What drives you to purchase something?
There’s a general notion that in this spend-shift economy purchase behavior is driven by a dollar (or price) vs. quality debate within your average person. That person identifies the most they’re willing to pay for the most possible comfort/quality they perceive the item is worth. In most companies, the department that determines the retail price of a good or experience is NOT the same department that describes the good or experience, and the store shelf that displays that good or experience is determined by a wholly third department. Then there’s a fourth department that drives eyeballs to your properly priced, properly described, properly displayed good or experience.
It’s very simple to evaluate the relative price of an object. Let’s say you’re pricing ceramic penguins. Your Aunt Martha loves ceramic penguins, and you have to get her one for Christmas, because if you don’t she will retaliate on your birthday with socks, and you rarely wear pink argyle knit socks. Ceramic penguin, then: you price them out at Target, at Amazon, at Macy’s, and at Overstock.com. You then discover that, generally speaking, ceramic penguins are $10. In some stores, though, there are ceramic penguins that are $12, and in others there are ceramic penguins that are $8.
You have thereby evaluated the price strata of a ceramic penguin. Go you!
Now, you know you can afford $8 or $12 for a ceramic penguin just fine, and you may be able to even buy two, if it will get you out of argyle pink socks. Your next step, then, is to evaluate the quality of the penguins, right?
How do you do that, on the other end of a computer? All you have to go on is the content on the site. The photos, the videos, the description, maybe there are user reviews of ceramic penguins. Chances are, though, you instantly evaluate off of the photo FIRST: does the penguin look cheesy? Does it look more like a seagull? Is the paint in the right spot? Is it attractively lit? This is done in a split second.
Now assume they all have decent photos. Maybe there are only 3 ceramic penguin manufacturers who supply the online stores you’re looking at, and they all have the same photographic style. Fine. Now you are going to read a bit about the description: oh, this penguin is only 3″ tall. This other one is actually RESIN, not ceramic, that was a close shave. That one uses the word “durable”… I don’t know if a good quality penguin has to list itself as “durable”, do you?

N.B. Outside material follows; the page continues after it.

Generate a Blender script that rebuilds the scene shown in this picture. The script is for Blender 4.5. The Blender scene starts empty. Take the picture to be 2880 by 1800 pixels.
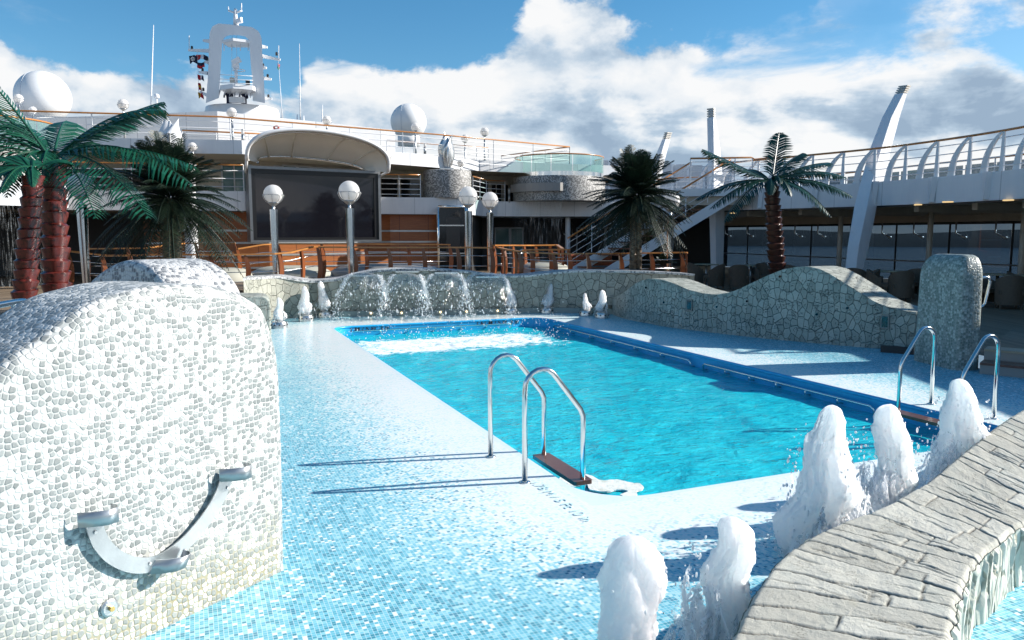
import bpy, bmesh, math, random
from mathutils import Vector, Matrix, noise
from mathutils.geometry import tessellate_polygon
random.seed(7)
R = math.radians
SC = bpy.context.scene
COL = SC.collection
# ------------------------------------------------------------------ camera
F, HZ, CH = 2138.0, 657.0, 2.0
PHI = math.atan((900 - HZ) / F)
cam = bpy.data.cameras.new('camera'); camo = bpy.data.objects.new('camera', cam); COL.objects.link(camo)
camo.location = (0, 0, CH); camo.rotation_euler = (R(90) - PHI, 0, 0)
cam.sensor_width = 36; cam.lens = 36 * F / 2880; cam.clip_end = 60000; cam.clip_start = 0.05
SC.camera = camo
def ray(u, v):
    x, y = (u - 1440) / F, (900 - v) / F
    return Vector((x, math.cos(PHI) + y * math.sin(PHI), -math.sin(PHI) + y * math.cos(PHI)))
def G(u, v, z=0.0):                       # survey: pixel of the photo -> point on a level plane
    d = ray(u, v); t = (z - CH) / d.z
    return Vector((d.x * t, d.y * t, z))
def D(u, v, Y):                           # survey: pixel of the photo -> point at a distance
    d = ray(u, v); t = Y / d.y
    return Vector((d.x * t, Y, CH + d.z * t))
TH = R(22.77)
S = Vector((math.cos(TH), math.sin(TH), 0)); A = Vector((-math.sin(TH), math.cos(TH), 0)); Z = Vector((0, 0, 1))
NL = Vector((0.621, 5.49, 0)); PL, PW = 11.75, 5.03        # pool corner, length, width
def P(x, y, z=0.0): return NL + S * x + A * y + Z * z      # ship frame -> world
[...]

Note: all of these things are HIGHLY subjective. There is no facile way to quantify the quality of the content you are seeing outside of being in your head (or polling you, which by the way isn’t very accurate: most people polled on merchandising decisions often behave contrary to how they say they behave).
At this point you’ve whittled it down to two ceramic penguins. They’re mostly the same price, they both look good, their descriptions are free of warning words like “sturdy” or “robust”. What’s the kicker?
User reviews.
Welcome to web 2.0 (finally): you are not going to trust Big Brother, you are going to trust your Fellow Man. And there you find it, buried amongst the 2 and 3 star reviews of your ceramic penguin options: the ones from Store A consistently arrive broken. You had to dig quite a bit to find the four user reviews that mention it, though.
And now, my dear readers, how do you quantify THAT? It’s all in someone’s freetext upload somewhere. As the SELLER of ceramic penguins, how do you know it’s your user reviews tanking you? How do you know it’s not the photo, or the text description?**
As a company, you can benchmark your pricing against other companies; you can even attempt to benchmark your content (number of photos, relative sizing, what they capture; number of words, etc.). It is however the quality of the Store, and the Product, and the Content that will determine the actual purchase behavior. Great SEM and SEO will drive eyeballs to your ceramic penguins: you need to also have a reliable brand, a good product, and shiny, shiny content to get someone to press “Add to Cart” — and even then you’re hoping that that trifecta garners you the User Reviews you need to keep it going.
**PS yes there are ways of doing it — evaluate time on given pages, relative clicks, etc. — but it’s not as simple as a price evaluation. And humans are so not simple!